*Exercise goal*
Copy exactly the lines from the beginning of the data down to and including the line holding "COL = scn.collection", without any pictures.

*Recorded information*
########################################

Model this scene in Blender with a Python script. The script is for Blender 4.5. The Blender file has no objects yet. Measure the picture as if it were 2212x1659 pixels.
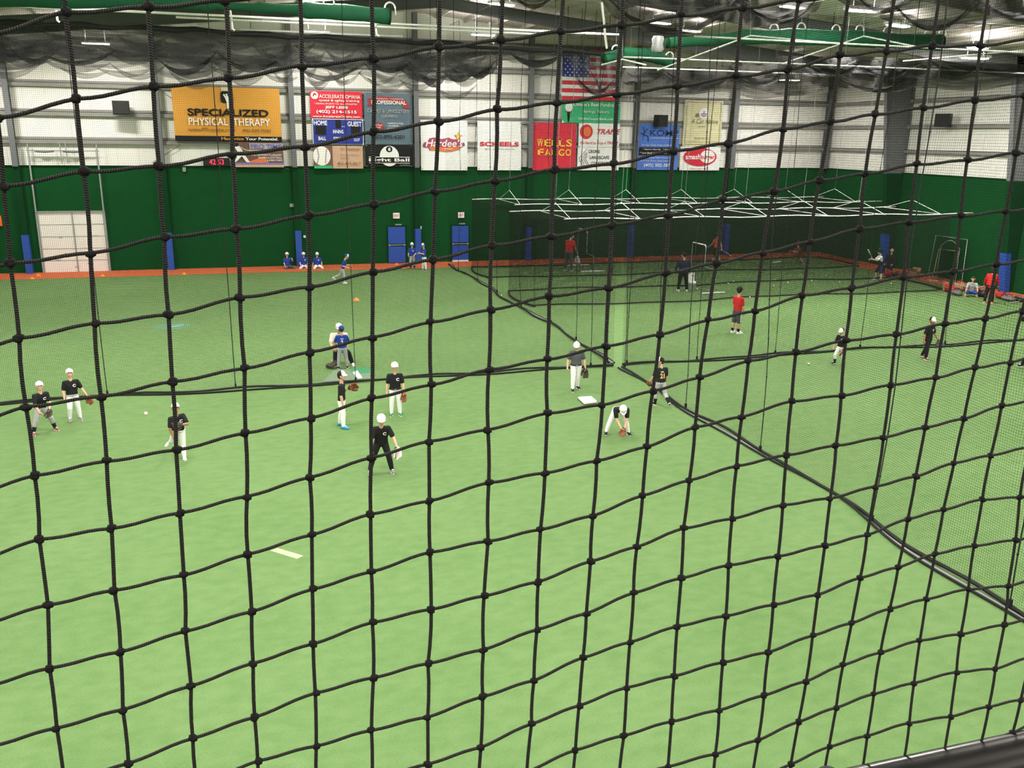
import bpy, bmesh, math, random
from mathutils import Vector, Matrix, noise
from mathutils.bvhtree import BVHTree
R = math.radians
random.seed(7)
scn = bpy.context.scene
COL = scn.collection

# ---------------------------------------------------------------- camera
F_PX, PITCH, ROLL, YAW, CAM_H = 1914.845, 0.272507362, 0.0133605853, 0.289933709, 7.0
CAM = Vector((0, 0, CAM_H))
FW = Vector((math.sin(YAW)*math.cos(PITCH), math.cos(YAW)*math.cos(PITCH), -math.sin(PITCH)))
_r = Vector((math.cos(YAW), -math.sin(YAW), 0)); _u = _r.cross(FW)
RT = _r*math.cos(ROLL) + _u*math.sin(ROLL)
UP = -_r*math.sin(ROLL) + _u*math.cos(ROLL)
cd = bpy.data.cameras.new('camera'); cd.sensor_width = 36; cd.lens = F_PX/2212*36; cd.clip_start = .05; cd.clip_end = 300
cam = bpy.data.objects.new('camera', cd); COL.objects.link(cam)
cam.matrix_world = Matrix(((RT.x, UP.x, -FW.x, 0), (RT.y, UP.y, -FW.y, 0), (RT.z, UP.z, -FW.z, CAM_H), (0, 0, 0, 1)))
scn.camera = cam
scn.view_settings.view_transform = 'Standard'; scn.view_settings.look = 'None'
scn.view_settings.exposure = 0.0; scn.view_settings.gamma = 1.0; scn.view_settings.use_curve_mapping = False
scn.cycles.transparent_max_bounces = 40
scn.cycles.max_bounces = 6; scn.cycles.diffuse_bounces = 3; scn.cycles.glossy_bounces = 2
scn.cycles.use_denoising = True

def ray(x, y): return FW + RT*((x-1106)/F_PX) + UP*((829.5-y)/F_PX)
def at_z(x, y, z=0.0):
    d = ray(x, y); return CAM + d*((z-CAM_H)/d.z)
def at_y(x, y, Y):
    d = ray(x, y); return CAM + d*(Y/d.y)
def at_x(x, y, X):
    d = ray(x, y); return CAM + d*(X/d.x)

# ---------------------------------------------------------------- hall size, world, lamp power
XL, XR, YF, YB = -17.6, 35.5, -8.0, 49.95
RIDGE_X, RIDGE_Z, SLOPE = 9.0, 13.3, .092
PAD_Z = 5.27                                   # top of the green lower wall
LAMP_W = 735.0
def roof_z(x): return RIDGE_Z - abs(x-RIDGE_X)*SLOPE
w = bpy.data.worlds.new('hall_air'); scn.world = w; w.use_nodes = True
w.node_tree.nodes['Background'].inputs[0].default_value = (.9, .95, 1, 1)
w.node_tree.nodes['Background'].inputs[1].default_value = .04

# ---------------------------------------------------------------- materials
MATS = {}
def nt(m): return m.node_tree.nodes, m.node_tree.links
def pm(name, col, rough=.75, var=.10, scale=6.0, metal=0.0, bump=0.0, spec=.3):
    if name in MATS: return MATS[name]
    m = bpy.data.materials.new(name); m.use_nodes = True; N, L = nt(m)
    b = N['Principled BSDF']; b.inputs['Roughness'].default_value = rough; b.inputs['Metallic'].default_value = metal
    b.inputs['Specular IOR Level'].default_value = spec
    tc = N.new('ShaderNodeTexCoord'); no = N.new('ShaderNodeTexNoise'); no.inputs['Scale'].default_value = scale
    no.inputs['Detail'].default_value = 3
    L.new(tc.outputs['Object'], no.inputs['Vector'])
    mx = N.new('ShaderNodeMix'); mx.data_type = 'RGBA'
    mx.inputs[6].default_value = (*[min(1, c*(1-var)) for c in col], 1); mx.inputs[7].default_value = (*[min(1, c*(1+var)) for c in col], 1)
    L.new(no.outputs['Fac'], mx.inputs[0]); L.new(mx.outputs[2], b.inputs['Base Color'])
    if bump:
        bp = N.new('ShaderNodeBump'); bp.inputs['Strength'].default_value = bump; bp.inputs['Distance'].default_value = .01
        L.new(no.outputs['Fac'], bp.inputs['Height']); L.new(bp.outputs[0], b.inputs['Normal'])
    MATS[name] = m; return m
def emit(name, col, s):
    if name in MATS: return MATS[name]
    m = bpy.data.materials.new(name); m.use_nodes = True; N, L = nt(m)
    b = N['Principled BSDF']; b.inputs['Base Color'].default_value = (*col, 1)
    b.inputs['Emission Color'].default_value = (*col, 1); b.inputs['Emission Strength'].default_value = s
    MATS[name] = m; return m
def math_node(N, op, a=None, b=None):
    n = N.new('ShaderNodeMath'); n.operation = op
    if a is not None: n.inputs[0].default_value = a
    if b is not None: n.inputs[1].default_value = b
    return n
def net_mat(name, mesh, frac, col, bunch=None):
    """knotted square mesh: cords of width frac*mesh, clear between; bunch=(lo,hi) gathers it into denser folds"""
    if name in MATS: return MATS[name]
    m = bpy.data.materials.new(name); m.use_nodes = True; N, L = nt(m)
    for n in list(N):
        if n.type == 'BSDF_PRINCIPLED': N.remove(n)
    out = [n for n in N if n.type == 'OUTPUT_MATERIAL'][0]
    uv = N.new('ShaderNodeUVMap'); sp = N.new('ShaderNodeSeparateXYZ'); L.new(uv.outputs[0], sp.inputs[0])
    if bunch is None:
        fs = []
        for k in range(2):
            d = math_node(N, 'DIVIDE', b=mesh); L.new(sp.outputs[k], d.inputs[0])
            f = math_node(N, 'FRACT'); L.new(d.outputs[0], f.inputs[0])
            c = math_node(N, 'LESS_THAN', b=frac); L.new(f.outputs[0], c.inputs[0]); fs.append(c)
        fac = math_node(N, 'MAXIMUM'); L.new(fs[0].outputs[0], fac.inputs[0]); L.new(fs[1].outputs[0], fac.inputs[1])
        fo = fac.outputs[0]
    else:
        mp = N.new('ShaderNodeMapping'); mp.inputs['Scale'].default_value = (.35, 2.6, 1); L.new(uv.outputs[0], mp.inputs[0])
        no = N.new('ShaderNodeTexNoise'); no.inputs['Scale'].default_value = 1.0; no.inputs['Detail'].default_value = 4; no.inputs['Distortion'].default_value = 1.2
        L.new(mp.outputs[0], no.inputs['Vector'])
        mr = N.new('ShaderNodeMapRange'); mr.inputs[1].default_value = .32; mr.inputs[2].default_value = .68
        mr.inputs[3].default_value = bunch[0]; mr.inputs[4].default_value = bunch[1]; L.new(no.outputs['Fac'], mr.inputs[0])
        fo = mr.outputs[0]
    tr = N.new('ShaderNodeBsdfTransparent'); df = N.new('ShaderNodeBsdfDiffuse'); df.inputs[0].default_value = (*col, 1)
    mx = N.new('ShaderNodeMixShader'); L.new(fo, mx.inputs[0]); L.new(tr.outputs[0], mx.inputs[1]); L.new(df.outputs[0], mx.inputs[2])
    L.new(mx.outputs[0], out.inputs[0]); MATS[name] = m; return m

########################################

*Answer to this problem*
Model this scene in Blender with a Python script. The script is for Blender 4.5. The Blender file has no objects yet. Measure the picture as if it were 2212x1659 pixels.
import bpy, bmesh, math, random
from mathutils import Vector, Matrix, noise
from mathutils.bvhtree import BVHTree
R = math.radians
random.seed(7)
scn = bpy.context.scene
COL = scn.collection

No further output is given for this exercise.